= DATA LINES =
[BEGIN]

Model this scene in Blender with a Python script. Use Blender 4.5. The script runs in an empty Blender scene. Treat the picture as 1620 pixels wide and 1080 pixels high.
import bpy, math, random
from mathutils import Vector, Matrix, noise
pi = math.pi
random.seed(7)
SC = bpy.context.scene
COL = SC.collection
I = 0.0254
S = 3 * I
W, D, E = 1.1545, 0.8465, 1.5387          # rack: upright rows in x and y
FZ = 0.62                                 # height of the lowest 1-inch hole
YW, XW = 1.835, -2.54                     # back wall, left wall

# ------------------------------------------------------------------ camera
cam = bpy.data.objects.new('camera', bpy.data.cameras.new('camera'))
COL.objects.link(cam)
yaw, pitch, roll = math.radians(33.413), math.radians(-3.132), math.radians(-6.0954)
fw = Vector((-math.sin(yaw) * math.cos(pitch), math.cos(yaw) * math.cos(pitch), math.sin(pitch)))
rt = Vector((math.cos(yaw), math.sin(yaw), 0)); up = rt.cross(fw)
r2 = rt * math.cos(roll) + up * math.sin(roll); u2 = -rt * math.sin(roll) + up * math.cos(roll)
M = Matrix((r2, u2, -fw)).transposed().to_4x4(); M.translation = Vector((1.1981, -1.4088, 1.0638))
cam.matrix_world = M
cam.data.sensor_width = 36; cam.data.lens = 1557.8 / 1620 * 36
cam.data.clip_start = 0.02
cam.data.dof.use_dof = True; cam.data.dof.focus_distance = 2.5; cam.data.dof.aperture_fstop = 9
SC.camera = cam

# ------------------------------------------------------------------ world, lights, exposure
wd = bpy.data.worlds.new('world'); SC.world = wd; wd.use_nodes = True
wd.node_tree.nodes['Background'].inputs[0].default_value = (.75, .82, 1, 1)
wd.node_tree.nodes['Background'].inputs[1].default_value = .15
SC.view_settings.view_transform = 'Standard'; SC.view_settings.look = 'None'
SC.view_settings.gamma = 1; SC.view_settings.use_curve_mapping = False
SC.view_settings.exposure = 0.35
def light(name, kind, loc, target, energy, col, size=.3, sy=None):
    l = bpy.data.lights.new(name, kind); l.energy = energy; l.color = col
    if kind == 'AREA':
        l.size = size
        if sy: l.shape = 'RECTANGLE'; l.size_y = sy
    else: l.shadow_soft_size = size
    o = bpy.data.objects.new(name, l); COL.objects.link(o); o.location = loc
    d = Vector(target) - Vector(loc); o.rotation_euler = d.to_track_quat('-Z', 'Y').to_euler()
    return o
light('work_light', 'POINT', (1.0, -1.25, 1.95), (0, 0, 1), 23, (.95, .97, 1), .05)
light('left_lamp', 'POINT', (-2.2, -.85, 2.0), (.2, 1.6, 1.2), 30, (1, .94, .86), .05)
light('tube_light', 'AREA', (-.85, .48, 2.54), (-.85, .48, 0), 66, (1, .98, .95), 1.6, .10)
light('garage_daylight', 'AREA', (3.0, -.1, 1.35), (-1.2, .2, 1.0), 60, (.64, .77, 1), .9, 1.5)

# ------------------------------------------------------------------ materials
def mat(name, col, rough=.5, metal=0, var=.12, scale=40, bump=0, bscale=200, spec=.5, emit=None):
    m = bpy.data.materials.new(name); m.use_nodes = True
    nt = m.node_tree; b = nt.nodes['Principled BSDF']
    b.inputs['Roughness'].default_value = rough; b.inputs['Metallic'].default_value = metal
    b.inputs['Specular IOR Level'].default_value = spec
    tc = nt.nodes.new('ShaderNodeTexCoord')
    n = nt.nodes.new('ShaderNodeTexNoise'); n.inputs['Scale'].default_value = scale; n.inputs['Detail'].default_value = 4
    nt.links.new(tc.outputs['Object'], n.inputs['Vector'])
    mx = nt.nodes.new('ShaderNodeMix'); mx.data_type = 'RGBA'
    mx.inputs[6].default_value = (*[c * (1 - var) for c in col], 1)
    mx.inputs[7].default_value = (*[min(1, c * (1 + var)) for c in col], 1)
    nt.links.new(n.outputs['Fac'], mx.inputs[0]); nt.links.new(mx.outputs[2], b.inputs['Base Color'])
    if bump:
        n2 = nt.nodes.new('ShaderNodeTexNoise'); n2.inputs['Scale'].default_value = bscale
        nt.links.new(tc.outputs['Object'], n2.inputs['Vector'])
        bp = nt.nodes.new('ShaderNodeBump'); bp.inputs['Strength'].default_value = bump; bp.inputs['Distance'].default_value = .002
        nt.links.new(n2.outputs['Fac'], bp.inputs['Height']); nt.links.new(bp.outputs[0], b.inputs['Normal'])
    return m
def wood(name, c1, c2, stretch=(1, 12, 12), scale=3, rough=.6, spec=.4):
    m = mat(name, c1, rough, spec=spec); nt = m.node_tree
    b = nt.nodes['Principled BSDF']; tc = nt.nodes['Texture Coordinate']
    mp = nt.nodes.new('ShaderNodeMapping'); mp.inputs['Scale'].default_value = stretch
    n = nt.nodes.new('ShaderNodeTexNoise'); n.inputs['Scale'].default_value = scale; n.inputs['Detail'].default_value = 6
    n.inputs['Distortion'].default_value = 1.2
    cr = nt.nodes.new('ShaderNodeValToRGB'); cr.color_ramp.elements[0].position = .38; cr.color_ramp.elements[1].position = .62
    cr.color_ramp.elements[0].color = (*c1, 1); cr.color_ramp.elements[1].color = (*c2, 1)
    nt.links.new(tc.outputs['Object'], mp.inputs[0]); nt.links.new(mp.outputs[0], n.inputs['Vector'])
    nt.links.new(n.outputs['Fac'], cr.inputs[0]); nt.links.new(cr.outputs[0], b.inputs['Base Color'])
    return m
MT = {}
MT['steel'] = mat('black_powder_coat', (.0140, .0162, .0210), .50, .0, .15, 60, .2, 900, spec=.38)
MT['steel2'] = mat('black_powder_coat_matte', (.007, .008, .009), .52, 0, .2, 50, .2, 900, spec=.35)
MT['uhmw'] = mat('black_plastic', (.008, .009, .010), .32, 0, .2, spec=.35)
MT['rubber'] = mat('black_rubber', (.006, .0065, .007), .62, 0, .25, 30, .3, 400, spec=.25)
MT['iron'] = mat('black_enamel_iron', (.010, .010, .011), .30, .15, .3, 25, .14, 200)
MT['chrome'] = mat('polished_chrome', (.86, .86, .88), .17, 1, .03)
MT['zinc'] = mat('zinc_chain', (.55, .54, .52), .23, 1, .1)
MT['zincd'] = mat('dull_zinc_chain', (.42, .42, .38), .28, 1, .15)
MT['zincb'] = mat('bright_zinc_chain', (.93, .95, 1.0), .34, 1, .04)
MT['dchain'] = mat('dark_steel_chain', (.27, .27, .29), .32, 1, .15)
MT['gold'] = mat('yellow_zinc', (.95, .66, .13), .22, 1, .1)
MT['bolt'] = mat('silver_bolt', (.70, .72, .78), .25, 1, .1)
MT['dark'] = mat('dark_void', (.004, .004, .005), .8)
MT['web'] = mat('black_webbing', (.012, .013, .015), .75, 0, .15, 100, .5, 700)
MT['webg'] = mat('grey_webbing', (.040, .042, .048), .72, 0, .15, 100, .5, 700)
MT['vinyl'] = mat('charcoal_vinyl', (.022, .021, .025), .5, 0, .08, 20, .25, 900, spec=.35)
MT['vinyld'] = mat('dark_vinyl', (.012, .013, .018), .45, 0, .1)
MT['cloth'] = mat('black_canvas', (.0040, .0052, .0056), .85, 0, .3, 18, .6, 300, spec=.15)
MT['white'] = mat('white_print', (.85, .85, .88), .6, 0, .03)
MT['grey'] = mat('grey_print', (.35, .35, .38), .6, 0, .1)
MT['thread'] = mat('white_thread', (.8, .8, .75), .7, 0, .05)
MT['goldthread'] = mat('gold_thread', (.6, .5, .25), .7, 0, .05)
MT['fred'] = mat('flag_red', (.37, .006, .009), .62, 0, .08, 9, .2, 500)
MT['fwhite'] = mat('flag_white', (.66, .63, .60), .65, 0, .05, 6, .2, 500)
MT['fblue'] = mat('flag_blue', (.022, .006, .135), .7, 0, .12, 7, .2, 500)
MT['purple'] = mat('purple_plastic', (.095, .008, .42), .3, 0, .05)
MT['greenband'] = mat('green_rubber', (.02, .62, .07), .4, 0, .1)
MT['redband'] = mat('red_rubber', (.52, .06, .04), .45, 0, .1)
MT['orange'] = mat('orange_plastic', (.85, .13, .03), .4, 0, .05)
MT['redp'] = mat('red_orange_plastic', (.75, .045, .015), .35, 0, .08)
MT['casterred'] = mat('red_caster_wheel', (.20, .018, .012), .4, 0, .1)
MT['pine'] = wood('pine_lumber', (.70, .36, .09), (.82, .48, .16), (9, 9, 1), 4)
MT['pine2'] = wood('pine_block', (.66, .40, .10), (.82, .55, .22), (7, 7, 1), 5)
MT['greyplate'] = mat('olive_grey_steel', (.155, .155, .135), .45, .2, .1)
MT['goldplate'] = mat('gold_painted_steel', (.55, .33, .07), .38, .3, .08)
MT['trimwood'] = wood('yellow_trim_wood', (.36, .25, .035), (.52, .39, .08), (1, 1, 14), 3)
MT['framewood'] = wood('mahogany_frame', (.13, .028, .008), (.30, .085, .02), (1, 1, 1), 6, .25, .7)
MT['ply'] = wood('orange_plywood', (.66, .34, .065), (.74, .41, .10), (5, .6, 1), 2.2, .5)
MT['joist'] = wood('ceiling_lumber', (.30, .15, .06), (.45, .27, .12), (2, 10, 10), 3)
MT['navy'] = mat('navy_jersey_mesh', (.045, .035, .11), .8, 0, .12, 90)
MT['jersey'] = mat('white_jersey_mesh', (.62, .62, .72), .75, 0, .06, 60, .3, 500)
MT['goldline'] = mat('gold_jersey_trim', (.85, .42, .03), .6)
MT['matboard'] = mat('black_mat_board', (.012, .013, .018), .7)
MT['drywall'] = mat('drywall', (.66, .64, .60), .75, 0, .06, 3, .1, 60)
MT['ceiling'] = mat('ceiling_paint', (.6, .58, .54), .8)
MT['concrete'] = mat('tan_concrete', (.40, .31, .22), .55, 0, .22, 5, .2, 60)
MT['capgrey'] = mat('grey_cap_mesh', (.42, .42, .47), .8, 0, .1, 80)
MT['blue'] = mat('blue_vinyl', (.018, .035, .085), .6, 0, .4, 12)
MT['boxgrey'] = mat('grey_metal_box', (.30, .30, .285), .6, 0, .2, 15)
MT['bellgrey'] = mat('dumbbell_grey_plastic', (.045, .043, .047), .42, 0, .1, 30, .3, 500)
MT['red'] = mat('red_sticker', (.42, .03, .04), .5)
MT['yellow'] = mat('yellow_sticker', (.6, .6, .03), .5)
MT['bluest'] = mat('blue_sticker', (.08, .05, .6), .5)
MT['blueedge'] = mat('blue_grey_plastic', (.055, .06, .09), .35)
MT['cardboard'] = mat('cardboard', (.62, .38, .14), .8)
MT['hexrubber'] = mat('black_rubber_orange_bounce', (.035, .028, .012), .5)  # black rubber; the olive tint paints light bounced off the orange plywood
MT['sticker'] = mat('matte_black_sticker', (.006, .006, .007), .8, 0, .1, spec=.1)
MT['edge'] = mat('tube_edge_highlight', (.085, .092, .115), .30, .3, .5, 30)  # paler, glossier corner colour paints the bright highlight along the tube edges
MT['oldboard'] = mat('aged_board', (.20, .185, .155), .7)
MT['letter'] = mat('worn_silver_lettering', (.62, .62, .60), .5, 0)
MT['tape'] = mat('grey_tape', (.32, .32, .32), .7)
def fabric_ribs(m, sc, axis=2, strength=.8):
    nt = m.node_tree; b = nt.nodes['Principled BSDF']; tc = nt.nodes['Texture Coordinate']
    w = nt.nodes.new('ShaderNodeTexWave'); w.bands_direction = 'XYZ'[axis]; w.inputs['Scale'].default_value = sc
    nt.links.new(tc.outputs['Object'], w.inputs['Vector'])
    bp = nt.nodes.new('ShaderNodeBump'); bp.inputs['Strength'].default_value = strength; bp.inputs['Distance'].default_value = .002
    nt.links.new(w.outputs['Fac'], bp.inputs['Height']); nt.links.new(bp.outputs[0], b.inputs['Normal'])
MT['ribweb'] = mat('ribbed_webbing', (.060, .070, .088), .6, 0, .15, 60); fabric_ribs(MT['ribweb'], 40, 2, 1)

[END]

Only the lines from the beginning of the material to the line containing "YW, XW = 1.835, -2.54" should be echoed, verbatim and in full.

= PROBLEM SOLUTION =
Model this scene in Blender with a Python script. Use Blender 4.5. The script runs in an empty Blender scene. Treat the picture as 1620 pixels wide and 1080 pixels high.
import bpy, math, random
from mathutils import Vector, Matrix, noise
pi = math.pi
random.seed(7)
SC = bpy.context.scene
COL = SC.collection
I = 0.0254
S = 3 * I
W, D, E = 1.1545, 0.8465, 1.5387          # rack: upright rows in x and y
FZ = 0.62                                 # height of the lowest 1-inch hole
YW, XW = 1.835, -2.54                     # back wall, left wall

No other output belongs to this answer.